Barents diamonds evoke great interest

Russia stands for 22 percent of the world's diamond production. The Barents diamonds come from the second largest deposit in Russia, located in Arkhangelsk Oblast.

While the world is talking about an Arctic meltdown, another type of “ice” is building up in the North. Extraction of diamonds is an increasingly promising part of the Barents mining industry.


Production growth and new project investments predict further expansion of the diamond sector.

Russia is the world’s biggest diamond producing country. Its diamonds stand for 22 percent of the world’s total diamond production. Russia’s primary diamond reserves are located in Yakutia, but parts of them can be found also in the Barents Region.   

The Barents diamonds come from Arkhangelsk Oblast. It is one of the three northernmost locations in the world where diamonds are extracted (along with Yakutia and Canada).  

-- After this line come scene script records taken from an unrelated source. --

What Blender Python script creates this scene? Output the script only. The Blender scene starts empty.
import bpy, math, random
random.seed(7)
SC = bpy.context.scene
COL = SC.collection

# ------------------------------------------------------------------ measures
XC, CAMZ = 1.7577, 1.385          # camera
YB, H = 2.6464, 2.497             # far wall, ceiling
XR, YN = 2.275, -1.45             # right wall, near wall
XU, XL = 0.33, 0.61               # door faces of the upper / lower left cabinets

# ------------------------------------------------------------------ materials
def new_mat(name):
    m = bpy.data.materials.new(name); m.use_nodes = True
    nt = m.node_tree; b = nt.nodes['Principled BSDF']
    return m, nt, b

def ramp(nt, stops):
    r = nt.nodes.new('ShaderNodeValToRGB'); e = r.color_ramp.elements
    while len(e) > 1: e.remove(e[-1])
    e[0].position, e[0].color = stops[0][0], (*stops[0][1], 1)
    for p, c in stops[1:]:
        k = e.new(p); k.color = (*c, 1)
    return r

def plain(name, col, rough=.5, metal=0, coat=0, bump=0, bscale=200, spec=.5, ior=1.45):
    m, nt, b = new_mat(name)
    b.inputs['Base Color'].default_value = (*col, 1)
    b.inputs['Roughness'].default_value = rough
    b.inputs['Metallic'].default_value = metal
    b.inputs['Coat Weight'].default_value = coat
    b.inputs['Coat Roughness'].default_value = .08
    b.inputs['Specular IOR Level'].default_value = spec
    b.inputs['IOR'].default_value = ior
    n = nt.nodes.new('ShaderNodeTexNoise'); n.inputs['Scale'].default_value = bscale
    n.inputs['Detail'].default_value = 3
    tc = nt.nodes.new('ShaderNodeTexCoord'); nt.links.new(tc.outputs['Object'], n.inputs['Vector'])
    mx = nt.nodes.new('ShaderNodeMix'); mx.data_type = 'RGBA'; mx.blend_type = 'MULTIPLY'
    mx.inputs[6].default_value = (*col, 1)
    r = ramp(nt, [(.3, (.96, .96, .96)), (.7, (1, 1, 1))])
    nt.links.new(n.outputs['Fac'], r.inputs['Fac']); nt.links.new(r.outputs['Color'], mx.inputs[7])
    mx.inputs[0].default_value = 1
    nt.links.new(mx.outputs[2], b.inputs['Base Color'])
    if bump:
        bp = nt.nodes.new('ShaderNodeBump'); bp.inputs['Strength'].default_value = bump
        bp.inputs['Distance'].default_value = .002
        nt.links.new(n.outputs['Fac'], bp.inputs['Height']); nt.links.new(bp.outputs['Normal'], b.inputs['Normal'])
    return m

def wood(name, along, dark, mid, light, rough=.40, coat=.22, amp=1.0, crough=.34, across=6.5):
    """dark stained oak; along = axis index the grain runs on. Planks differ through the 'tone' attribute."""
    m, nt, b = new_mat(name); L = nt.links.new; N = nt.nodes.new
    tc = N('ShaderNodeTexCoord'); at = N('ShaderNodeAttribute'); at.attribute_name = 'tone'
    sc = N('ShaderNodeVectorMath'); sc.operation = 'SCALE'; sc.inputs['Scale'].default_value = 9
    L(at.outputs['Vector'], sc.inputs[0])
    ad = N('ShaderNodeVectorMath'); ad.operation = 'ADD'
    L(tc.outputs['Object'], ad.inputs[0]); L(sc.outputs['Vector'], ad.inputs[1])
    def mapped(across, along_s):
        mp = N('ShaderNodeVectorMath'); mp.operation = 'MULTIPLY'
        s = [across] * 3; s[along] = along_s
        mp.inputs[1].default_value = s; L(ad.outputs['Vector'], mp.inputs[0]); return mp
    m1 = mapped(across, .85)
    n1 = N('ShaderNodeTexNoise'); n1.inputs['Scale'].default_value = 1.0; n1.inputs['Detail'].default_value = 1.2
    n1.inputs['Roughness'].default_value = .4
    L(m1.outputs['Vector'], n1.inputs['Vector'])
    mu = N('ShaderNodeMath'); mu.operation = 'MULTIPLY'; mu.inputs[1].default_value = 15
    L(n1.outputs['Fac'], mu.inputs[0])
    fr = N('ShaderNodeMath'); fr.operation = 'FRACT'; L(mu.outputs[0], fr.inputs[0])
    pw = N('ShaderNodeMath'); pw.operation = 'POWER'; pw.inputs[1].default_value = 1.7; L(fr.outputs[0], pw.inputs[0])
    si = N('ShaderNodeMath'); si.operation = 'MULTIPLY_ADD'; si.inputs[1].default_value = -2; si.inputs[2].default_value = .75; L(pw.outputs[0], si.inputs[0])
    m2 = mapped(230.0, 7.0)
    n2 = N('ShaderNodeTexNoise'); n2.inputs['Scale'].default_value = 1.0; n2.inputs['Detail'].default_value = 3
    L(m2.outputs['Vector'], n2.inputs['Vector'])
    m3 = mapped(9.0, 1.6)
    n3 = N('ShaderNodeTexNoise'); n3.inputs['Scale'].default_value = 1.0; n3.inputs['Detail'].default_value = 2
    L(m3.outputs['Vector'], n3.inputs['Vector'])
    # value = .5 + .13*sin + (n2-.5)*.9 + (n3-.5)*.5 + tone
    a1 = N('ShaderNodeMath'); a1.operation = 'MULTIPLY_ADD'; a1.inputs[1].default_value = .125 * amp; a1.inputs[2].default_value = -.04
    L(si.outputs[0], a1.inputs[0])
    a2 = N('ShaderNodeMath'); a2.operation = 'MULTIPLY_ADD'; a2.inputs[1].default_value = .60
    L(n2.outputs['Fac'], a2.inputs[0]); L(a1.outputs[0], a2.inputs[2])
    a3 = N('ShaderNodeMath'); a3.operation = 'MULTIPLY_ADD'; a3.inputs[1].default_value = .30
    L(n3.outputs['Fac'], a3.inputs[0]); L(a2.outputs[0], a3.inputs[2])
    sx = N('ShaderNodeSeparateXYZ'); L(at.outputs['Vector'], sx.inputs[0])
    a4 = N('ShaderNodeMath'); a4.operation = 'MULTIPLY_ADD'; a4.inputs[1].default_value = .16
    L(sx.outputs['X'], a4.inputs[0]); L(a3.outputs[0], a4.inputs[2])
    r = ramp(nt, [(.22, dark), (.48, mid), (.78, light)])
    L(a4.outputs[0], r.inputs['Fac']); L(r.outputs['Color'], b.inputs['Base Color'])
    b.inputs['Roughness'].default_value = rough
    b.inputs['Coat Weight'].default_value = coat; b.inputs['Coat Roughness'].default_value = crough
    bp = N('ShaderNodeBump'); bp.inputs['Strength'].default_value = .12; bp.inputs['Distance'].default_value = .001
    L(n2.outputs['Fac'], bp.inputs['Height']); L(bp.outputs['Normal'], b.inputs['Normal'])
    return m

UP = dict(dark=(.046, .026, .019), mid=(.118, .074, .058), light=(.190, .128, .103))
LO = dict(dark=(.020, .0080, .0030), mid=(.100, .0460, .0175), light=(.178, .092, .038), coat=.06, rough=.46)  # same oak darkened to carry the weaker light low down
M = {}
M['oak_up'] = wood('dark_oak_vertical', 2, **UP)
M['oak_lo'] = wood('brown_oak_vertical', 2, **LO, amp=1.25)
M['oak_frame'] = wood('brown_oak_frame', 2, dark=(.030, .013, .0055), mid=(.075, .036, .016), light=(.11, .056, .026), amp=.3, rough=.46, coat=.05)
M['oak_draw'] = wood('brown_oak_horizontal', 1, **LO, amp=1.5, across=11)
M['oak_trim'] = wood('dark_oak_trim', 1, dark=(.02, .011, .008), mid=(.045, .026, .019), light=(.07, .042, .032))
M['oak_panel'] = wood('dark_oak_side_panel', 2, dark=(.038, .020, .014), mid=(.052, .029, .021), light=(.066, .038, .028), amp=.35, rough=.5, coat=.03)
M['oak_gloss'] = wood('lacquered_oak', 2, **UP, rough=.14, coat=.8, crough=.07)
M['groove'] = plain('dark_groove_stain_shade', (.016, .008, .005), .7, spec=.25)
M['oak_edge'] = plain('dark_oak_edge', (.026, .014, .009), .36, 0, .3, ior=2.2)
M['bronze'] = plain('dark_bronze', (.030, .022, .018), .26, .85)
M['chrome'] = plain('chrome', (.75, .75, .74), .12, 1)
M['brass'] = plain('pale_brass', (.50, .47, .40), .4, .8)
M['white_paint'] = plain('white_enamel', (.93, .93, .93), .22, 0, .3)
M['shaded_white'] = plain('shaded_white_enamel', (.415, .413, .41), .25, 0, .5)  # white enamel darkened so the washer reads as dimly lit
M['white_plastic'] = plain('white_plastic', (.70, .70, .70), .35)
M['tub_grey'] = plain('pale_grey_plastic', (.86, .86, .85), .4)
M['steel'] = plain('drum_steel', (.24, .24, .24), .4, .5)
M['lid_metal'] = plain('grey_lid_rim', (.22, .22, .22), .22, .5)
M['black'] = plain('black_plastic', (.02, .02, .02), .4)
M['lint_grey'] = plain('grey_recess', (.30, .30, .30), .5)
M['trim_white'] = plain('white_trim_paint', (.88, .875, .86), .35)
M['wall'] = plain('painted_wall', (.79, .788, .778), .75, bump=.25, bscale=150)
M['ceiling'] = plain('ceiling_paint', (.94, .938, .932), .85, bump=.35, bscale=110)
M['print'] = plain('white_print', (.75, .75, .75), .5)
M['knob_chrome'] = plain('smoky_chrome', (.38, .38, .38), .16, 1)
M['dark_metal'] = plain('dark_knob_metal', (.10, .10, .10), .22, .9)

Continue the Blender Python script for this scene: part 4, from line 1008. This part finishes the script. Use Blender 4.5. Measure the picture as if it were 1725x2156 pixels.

Production in Arkhangelsk Oblast is operated by one of the youngest mining enterprises in Russia, the OJSC Severalmaz (“North diamond”). The company was established in 1992 to develop the Lomonosov field. 95 percent of the company’s stock is owned by ALROSA. Commercial production began in 2006, and has since had an annual production capacity of about 500 thousand carats. 

 Diamond production booms  

Production at the Lomonosov field has boomed, figures from Patchwork Barents show. In 2009, Severalmaz extracted 455 thousand carats of diamonds. By 2013, production had reached 636 thousand carats (an increase of 40 percent).

Today, the Severalmaz diamonds account for about two percent of ALROSA’s production. By 2020, the share is expected to reach 10 percent.  


 A “brilliant” future for Arkhangelsk

The demand for Russian diamonds is high, particularly abroad. About 75 percent of the output is exported, while the rest goes to the domestic market, the Voice of Russia reports. The largest consumer of Russian diamonds is the United States. Diamonds are particularly popular there, and are mainly used in the jewellery industry.   

The demand for Russian diamonds also impacts production in Arkhangelsk Oblast. Over 60 percent of all diamonds produced by Severalmaz can be used in jewellery and are, thus, qualified for export. In 2007, Severalmaz was granted general licence for the export of diamonds. By the first quarter of 2014, all diamonds produced in Arkhangelsk were subject to export, Business Class informs. The primary consumers of the Arkhangelsk diamonds were Belgium, India and Israel. 

In March 2014, Severalmaz opened its second processing plant. The new module will significantly enhance output at the Lomonosov field, ALROSA reports. 

New project investors aim to further expand production in the region. Lukoil plans to open a new diamond mine at the Grib field in June 2014, Arctic Info reports. “The first diamonds will meet the markets in August-September [this year]”, says the President of Lukoil, Vagit Alekperov to Arctic Info.

According to RIA Novosti, Severalmaz will continue to increase its production. By the end of 2014, the company expects to produce 1,7 million carats of diamonds, which is more than double of the amount produced in 2013.


Open-pit: The Arkhangelskaya pipe is 23 km deep. This is where the Barents diamonds first see daylight.